• What you need to do:
Give every line below again, exactly.

• Supplied data:
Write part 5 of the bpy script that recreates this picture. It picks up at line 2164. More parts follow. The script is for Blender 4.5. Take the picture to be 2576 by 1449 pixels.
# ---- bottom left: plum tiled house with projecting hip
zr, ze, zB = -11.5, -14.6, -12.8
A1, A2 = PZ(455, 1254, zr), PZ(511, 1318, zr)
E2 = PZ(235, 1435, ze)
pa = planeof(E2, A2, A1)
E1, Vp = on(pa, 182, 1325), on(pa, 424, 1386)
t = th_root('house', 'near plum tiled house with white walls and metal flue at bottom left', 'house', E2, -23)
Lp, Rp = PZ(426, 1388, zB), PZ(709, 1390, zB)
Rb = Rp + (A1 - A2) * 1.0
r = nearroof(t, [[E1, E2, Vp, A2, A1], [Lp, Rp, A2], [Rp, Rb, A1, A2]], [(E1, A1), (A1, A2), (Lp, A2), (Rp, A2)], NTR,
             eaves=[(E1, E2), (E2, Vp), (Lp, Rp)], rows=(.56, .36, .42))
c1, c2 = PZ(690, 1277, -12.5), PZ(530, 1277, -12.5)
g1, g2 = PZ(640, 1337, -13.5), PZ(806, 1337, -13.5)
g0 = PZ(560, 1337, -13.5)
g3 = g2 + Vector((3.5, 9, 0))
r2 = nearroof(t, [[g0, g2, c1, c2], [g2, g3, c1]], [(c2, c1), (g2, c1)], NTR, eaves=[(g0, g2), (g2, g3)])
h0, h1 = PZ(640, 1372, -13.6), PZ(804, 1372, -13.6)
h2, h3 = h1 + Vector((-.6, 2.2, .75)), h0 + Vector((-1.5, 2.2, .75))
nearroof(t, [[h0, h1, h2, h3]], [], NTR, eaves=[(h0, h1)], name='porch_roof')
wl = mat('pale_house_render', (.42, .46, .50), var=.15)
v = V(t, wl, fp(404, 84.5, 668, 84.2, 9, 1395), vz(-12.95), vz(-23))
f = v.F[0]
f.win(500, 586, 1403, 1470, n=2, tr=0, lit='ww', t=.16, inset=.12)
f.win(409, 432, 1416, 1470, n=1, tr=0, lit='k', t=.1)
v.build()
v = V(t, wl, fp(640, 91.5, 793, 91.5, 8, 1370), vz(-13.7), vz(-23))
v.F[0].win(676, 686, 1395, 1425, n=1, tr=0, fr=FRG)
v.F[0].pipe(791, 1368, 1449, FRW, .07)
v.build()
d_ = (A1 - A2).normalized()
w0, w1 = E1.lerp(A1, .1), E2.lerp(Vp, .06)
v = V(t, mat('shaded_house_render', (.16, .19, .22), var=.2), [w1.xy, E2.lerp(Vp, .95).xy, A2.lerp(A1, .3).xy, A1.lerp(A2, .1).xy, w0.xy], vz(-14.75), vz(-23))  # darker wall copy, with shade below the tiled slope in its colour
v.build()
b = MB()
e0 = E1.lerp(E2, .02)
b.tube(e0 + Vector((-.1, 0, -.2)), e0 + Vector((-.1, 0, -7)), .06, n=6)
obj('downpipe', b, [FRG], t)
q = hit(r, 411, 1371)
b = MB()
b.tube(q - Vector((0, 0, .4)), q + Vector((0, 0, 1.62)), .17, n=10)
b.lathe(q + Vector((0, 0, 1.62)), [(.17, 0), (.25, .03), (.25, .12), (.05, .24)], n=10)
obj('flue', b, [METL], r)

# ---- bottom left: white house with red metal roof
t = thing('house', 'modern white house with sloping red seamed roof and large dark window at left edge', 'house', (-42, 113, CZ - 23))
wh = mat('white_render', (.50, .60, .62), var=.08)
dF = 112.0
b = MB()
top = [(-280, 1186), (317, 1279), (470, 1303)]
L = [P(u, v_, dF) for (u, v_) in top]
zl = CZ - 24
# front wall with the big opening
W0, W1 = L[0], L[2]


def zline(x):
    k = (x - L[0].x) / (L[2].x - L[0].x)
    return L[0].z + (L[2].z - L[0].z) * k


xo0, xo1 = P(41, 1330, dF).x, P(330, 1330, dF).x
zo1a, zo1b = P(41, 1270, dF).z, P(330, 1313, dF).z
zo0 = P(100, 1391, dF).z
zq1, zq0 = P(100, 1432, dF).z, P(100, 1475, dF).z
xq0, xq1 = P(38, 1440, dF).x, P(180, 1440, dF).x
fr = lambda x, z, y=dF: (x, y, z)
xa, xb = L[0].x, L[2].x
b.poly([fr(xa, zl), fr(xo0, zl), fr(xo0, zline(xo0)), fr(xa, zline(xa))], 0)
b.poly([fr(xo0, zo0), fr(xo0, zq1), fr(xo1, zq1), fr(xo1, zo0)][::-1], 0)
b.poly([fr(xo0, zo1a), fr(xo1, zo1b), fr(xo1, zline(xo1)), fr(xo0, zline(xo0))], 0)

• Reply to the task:
Write part 5 of the bpy script that recreates this picture. It picks up at line 2164. More parts follow. The script is for Blender 4.5. Take the picture to be 2576 by 1449 pixels.
# ---- bottom left: plum tiled house with projecting hip
zr, ze, zB = -11.5, -14.6, -12.8
A1, A2 = PZ(455, 1254, zr), PZ(511, 1318, zr)
E2 = PZ(235, 1435, ze)
pa = planeof(E2, A2, A1)
E1, Vp = on(pa, 182, 1325), on(pa, 424, 1386)
t = th_root('house', 'near plum tiled house with white walls and metal flue at bottom left', 'house', E2, -23)
Lp, Rp = PZ(426, 1388, zB), PZ(709, 1390, zB)
Rb = Rp + (A1 - A2) * 1.0
r = nearroof(t, [[E1, E2, Vp, A2, A1], [Lp, Rp, A2], [Rp, Rb, A1, A2]], [(E1, A1), (A1, A2), (Lp, A2), (Rp, A2)], NTR,
             eaves=[(E1, E2), (E2, Vp), (Lp, Rp)], rows=(.56, .36, .42))
c1, c2 = PZ(690, 1277, -12.5), PZ(530, 1277, -12.5)
g1, g2 = PZ(640, 1337, -13.5), PZ(806, 1337, -13.5)
g0 = PZ(560, 1337, -13.5)
g3 = g2 + Vector((3.5, 9, 0))
r2 = nearroof(t, [[g0, g2, c1, c2], [g2, g3, c1]], [(c2, c1), (g2, c1)], NTR, eaves=[(g0, g2), (g2, g3)])
h0, h1 = PZ(640, 1372, -13.6), PZ(804, 1372, -13.6)
h2, h3 = h1 + Vector((-.6, 2.2, .75)), h0 + Vector((-1.5, 2.2, .75))
nearroof(t, [[h0, h1, h2, h3]], [], NTR, eaves=[(h0, h1)], name='porch_roof')
wl = mat('pale_house_render', (.42, .46, .50), var=.15)
v = V(t, wl, fp(404, 84.5, 668, 84.2, 9, 1395), vz(-12.95), vz(-23))
f = v.F[0]
f.win(500, 586, 1403, 1470, n=2, tr=0, lit='ww', t=.16, inset=.12)
f.win(409, 432, 1416, 1470, n=1, tr=0, lit='k', t=.1)
v.build()
v = V(t, wl, fp(640, 91.5, 793, 91.5, 8, 1370), vz(-13.7), vz(-23))
v.F[0].win(676, 686, 1395, 1425, n=1, tr=0, fr=FRG)
v.F[0].pipe(791, 1368, 1449, FRW, .07)
v.build()
d_ = (A1 - A2).normalized()
w0, w1 = E1.lerp(A1, .1), E2.lerp(Vp, .06)
v = V(t, mat('shaded_house_render', (.16, .19, .22), var=.2), [w1.xy, E2.lerp(Vp, .95).xy, A2.lerp(A1, .3).xy, A1.lerp(A2, .1).xy, w0.xy], vz(-14.75), vz(-23))  # darker wall copy, with shade below the tiled slope in its colour
v.build()
b = MB()
e0 = E1.lerp(E2, .02)
b.tube(e0 + Vector((-.1, 0, -.2)), e0 + Vector((-.1, 0, -7)), .06, n=6)
obj('downpipe', b, [FRG], t)
q = hit(r, 411, 1371)
b = MB()
b.tube(q - Vector((0, 0, .4)), q + Vector((0, 0, 1.62)), .17, n=10)
b.lathe(q + Vector((0, 0, 1.62)), [(.17, 0), (.25, .03), (.25, .12), (.05, .24)], n=10)
obj('flue', b, [METL], r)

# ---- bottom left: white house with red metal roof
t = thing('house', 'modern white house with sloping red seamed roof and large dark window at left edge', 'house', (-42, 113, CZ - 23))
wh = mat('white_render', (.50, .60, .62), var=.08)
dF = 112.0
b = MB()
top = [(-280, 1186), (317, 1279), (470, 1303)]
L = [P(u, v_, dF) for (u, v_) in top]
zl = CZ - 24
# front wall with the big opening
W0, W1 = L[0], L[2]


def zline(x):
    k = (x - L[0].x) / (L[2].x - L[0].x)
    return L[0].z + (L[2].z - L[0].z) * k


xo0, xo1 = P(41, 1330, dF).x, P(330, 1330, dF).x
zo1a, zo1b = P(41, 1270, dF).z, P(330, 1313, dF).z
zo0 = P(100, 1391, dF).z
zq1, zq0 = P(100, 1432, dF).z, P(100, 1475, dF).z
xq0, xq1 = P(38, 1440, dF).x, P(180, 1440, dF).x
fr = lambda x, z, y=dF: (x, y, z)
xa, xb = L[0].x, L[2].x
b.poly([fr(xa, zl), fr(xo0, zl), fr(xo0, zline(xo0)), fr(xa, zline(xa))], 0)
b.poly([fr(xo0, zo0), fr(xo0, zq1), fr(xo1, zq1), fr(xo1, zo0)][::-1], 0)
b.poly([fr(xo0, zo1a), fr(xo1, zo1b), fr(xo1, zline(xo1)), fr(xo0, zline(xo0))], 0)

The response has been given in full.